GIVEN MATERIAL:
(begin)
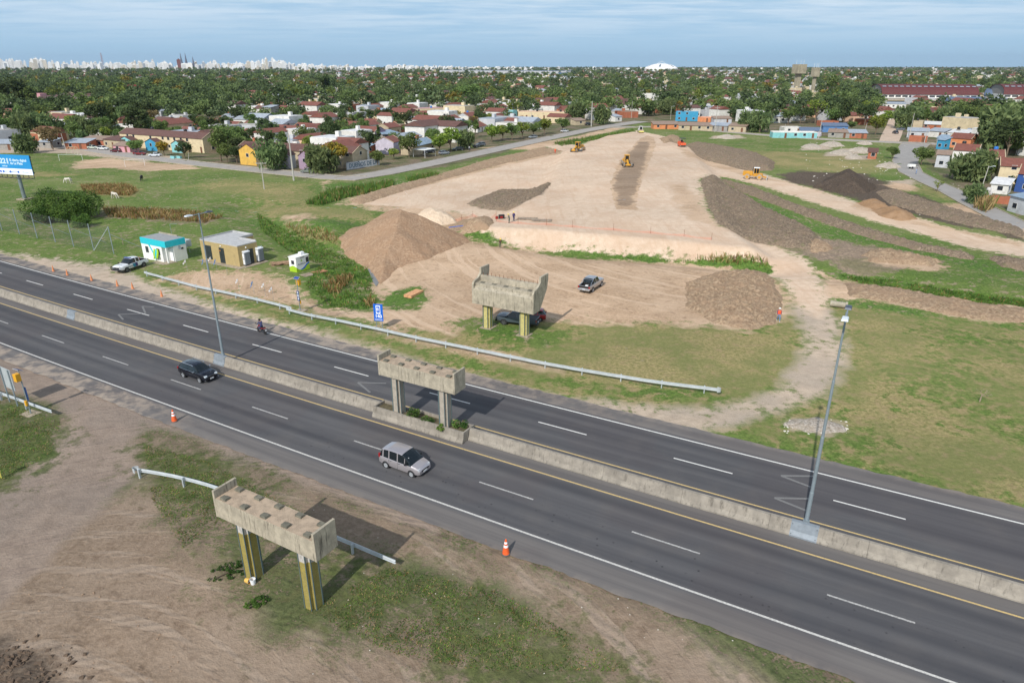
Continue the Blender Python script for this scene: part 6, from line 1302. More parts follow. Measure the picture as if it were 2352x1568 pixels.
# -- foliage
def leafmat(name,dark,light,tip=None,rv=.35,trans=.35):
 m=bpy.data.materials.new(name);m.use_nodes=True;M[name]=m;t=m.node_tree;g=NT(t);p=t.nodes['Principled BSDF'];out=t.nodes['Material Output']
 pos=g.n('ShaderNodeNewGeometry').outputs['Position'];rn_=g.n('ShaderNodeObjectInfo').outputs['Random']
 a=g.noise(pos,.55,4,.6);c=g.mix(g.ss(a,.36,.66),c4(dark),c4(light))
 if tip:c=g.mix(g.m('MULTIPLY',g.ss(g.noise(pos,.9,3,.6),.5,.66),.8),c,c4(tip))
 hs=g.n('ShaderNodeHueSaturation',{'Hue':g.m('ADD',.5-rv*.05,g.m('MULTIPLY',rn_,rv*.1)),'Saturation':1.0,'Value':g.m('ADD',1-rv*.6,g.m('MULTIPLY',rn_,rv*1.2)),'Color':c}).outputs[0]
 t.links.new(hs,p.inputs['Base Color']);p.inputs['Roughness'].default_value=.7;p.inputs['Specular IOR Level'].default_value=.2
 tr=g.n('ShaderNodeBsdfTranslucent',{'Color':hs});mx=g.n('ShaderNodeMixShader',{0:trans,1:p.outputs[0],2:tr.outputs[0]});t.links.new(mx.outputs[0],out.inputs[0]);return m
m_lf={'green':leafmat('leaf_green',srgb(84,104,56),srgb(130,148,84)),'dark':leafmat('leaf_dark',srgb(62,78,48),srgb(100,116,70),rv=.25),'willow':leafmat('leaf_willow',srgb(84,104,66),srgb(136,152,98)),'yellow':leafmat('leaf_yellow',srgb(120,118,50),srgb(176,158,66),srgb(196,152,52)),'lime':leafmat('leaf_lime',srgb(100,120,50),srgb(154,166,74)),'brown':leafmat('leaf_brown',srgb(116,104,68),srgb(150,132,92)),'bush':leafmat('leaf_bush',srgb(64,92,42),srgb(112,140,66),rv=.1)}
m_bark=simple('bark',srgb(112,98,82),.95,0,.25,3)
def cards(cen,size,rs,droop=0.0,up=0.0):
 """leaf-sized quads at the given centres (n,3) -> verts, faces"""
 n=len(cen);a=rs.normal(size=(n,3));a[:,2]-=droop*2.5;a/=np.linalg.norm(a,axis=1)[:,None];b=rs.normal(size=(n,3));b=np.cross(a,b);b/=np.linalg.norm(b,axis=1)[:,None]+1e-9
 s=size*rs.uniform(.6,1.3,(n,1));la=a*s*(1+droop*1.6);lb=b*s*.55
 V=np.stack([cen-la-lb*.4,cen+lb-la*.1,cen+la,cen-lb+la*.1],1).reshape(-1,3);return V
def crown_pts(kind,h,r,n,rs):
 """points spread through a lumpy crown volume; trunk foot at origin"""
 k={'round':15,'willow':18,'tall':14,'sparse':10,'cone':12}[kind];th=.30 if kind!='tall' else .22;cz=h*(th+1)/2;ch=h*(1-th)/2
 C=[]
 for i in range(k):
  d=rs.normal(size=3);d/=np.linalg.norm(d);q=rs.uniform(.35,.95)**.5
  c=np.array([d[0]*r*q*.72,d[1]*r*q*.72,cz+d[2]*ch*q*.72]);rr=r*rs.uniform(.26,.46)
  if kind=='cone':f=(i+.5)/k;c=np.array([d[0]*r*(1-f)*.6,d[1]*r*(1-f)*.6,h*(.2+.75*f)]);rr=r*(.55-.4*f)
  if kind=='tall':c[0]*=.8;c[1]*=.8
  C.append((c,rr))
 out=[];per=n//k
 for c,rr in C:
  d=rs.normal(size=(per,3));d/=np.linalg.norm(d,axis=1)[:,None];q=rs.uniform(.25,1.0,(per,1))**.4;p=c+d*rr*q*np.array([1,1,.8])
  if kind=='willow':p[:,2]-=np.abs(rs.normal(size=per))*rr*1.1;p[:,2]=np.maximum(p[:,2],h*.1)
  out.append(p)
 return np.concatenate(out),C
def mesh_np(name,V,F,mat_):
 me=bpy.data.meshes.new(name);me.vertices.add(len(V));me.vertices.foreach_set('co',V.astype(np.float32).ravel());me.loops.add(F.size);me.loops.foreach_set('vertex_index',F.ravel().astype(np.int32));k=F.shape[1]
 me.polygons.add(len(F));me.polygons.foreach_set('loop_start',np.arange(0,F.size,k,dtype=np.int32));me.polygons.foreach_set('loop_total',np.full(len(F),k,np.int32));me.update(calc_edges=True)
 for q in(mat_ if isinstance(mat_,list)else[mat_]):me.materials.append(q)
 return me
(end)
Give an exact copy of the material, leaving out every picture.

Continue the Blender Python script for this scene: part 6, from line 1302. More parts follow. Measure the picture as if it were 2352x1568 pixels.
# -- foliage
def leafmat(name,dark,light,tip=None,rv=.35,trans=.35):
 m=bpy.data.materials.new(name);m.use_nodes=True;M[name]=m;t=m.node_tree;g=NT(t);p=t.nodes['Principled BSDF'];out=t.nodes['Material Output']
 pos=g.n('ShaderNodeNewGeometry').outputs['Position'];rn_=g.n('ShaderNodeObjectInfo').outputs['Random']
 a=g.noise(pos,.55,4,.6);c=g.mix(g.ss(a,.36,.66),c4(dark),c4(light))
 if tip:c=g.mix(g.m('MULTIPLY',g.ss(g.noise(pos,.9,3,.6),.5,.66),.8),c,c4(tip))
 hs=g.n('ShaderNodeHueSaturation',{'Hue':g.m('ADD',.5-rv*.05,g.m('MULTIPLY',rn_,rv*.1)),'Saturation':1.0,'Value':g.m('ADD',1-rv*.6,g.m('MULTIPLY',rn_,rv*1.2)),'Color':c}).outputs[0]
 t.links.new(hs,p.inputs['Base Color']);p.inputs['Roughness'].default_value=.7;p.inputs['Specular IOR Level'].default_value=.2
 tr=g.n('ShaderNodeBsdfTranslucent',{'Color':hs});mx=g.n('ShaderNodeMixShader',{0:trans,1:p.outputs[0],2:tr.outputs[0]});t.links.new(mx.outputs[0],out.inputs[0]);return m
m_lf={'green':leafmat('leaf_green',srgb(84,104,56),srgb(130,148,84)),'dark':leafmat('leaf_dark',srgb(62,78,48),srgb(100,116,70),rv=.25),'willow':leafmat('leaf_willow',srgb(84,104,66),srgb(136,152,98)),'yellow':leafmat('leaf_yellow',srgb(120,118,50),srgb(176,158,66),srgb(196,152,52)),'lime':leafmat('leaf_lime',srgb(100,120,50),srgb(154,166,74)),'brown':leafmat('leaf_brown',srgb(116,104,68),srgb(150,132,92)),'bush':leafmat('leaf_bush',srgb(64,92,42),srgb(112,140,66),rv=.1)}
m_bark=simple('bark',srgb(112,98,82),.95,0,.25,3)
def cards(cen,size,rs,droop=0.0,up=0.0):
 """leaf-sized quads at the given centres (n,3) -> verts, faces"""
 n=len(cen);a=rs.normal(size=(n,3));a[:,2]-=droop*2.5;a/=np.linalg.norm(a,axis=1)[:,None];b=rs.normal(size=(n,3));b=np.cross(a,b);b/=np.linalg.norm(b,axis=1)[:,None]+1e-9
 s=size*rs.uniform(.6,1.3,(n,1));la=a*s*(1+droop*1.6);lb=b*s*.55
 V=np.stack([cen-la-lb*.4,cen+lb-la*.1,cen+la,cen-lb+la*.1],1).reshape(-1,3);return V
def crown_pts(kind,h,r,n,rs):
 """points spread through a lumpy crown volume; trunk foot at origin"""
 k={'round':15,'willow':18,'tall':14,'sparse':10,'cone':12}[kind];th=.30 if kind!='tall' else .22;cz=h*(th+1)/2;ch=h*(1-th)/2
 C=[]
 for i in range(k):
  d=rs.normal(size=3);d/=np.linalg.norm(d);q=rs.uniform(.35,.95)**.5
  c=np.array([d[0]*r*q*.72,d[1]*r*q*.72,cz+d[2]*ch*q*.72]);rr=r*rs.uniform(.26,.46)
  if kind=='cone':f=(i+.5)/k;c=np.array([d[0]*r*(1-f)*.6,d[1]*r*(1-f)*.6,h*(.2+.75*f)]);rr=r*(.55-.4*f)
  if kind=='tall':c[0]*=.8;c[1]*=.8
  C.append((c,rr))
 out=[];per=n//k
 for c,rr in C:
  d=rs.normal(size=(per,3));d/=np.linalg.norm(d,axis=1)[:,None];q=rs.uniform(.25,1.0,(per,1))**.4;p=c+d*rr*q*np.array([1,1,.8])
  if kind=='willow':p[:,2]-=np.abs(rs.normal(size=per))*rr*1.1;p[:,2]=np.maximum(p[:,2],h*.1)
  out.append(p)
 return np.concatenate(out),C
def mesh_np(name,V,F,mat_):
 me=bpy.data.meshes.new(name);me.vertices.add(len(V));me.vertices.foreach_set('co',V.astype(np.float32).ravel());me.loops.add(F.size);me.loops.foreach_set('vertex_index',F.ravel().astype(np.int32));k=F.shape[1]
 me.polygons.add(len(F));me.polygons.foreach_set('loop_start',np.arange(0,F.size,k,dtype=np.int32));me.polygons.foreach_set('loop_total',np.full(len(F),k,np.int32));me.update(calc_edges=True)
 for q in(mat_ if isinstance(mat_,list)else[mat_]):me.materials.append(q)
 return me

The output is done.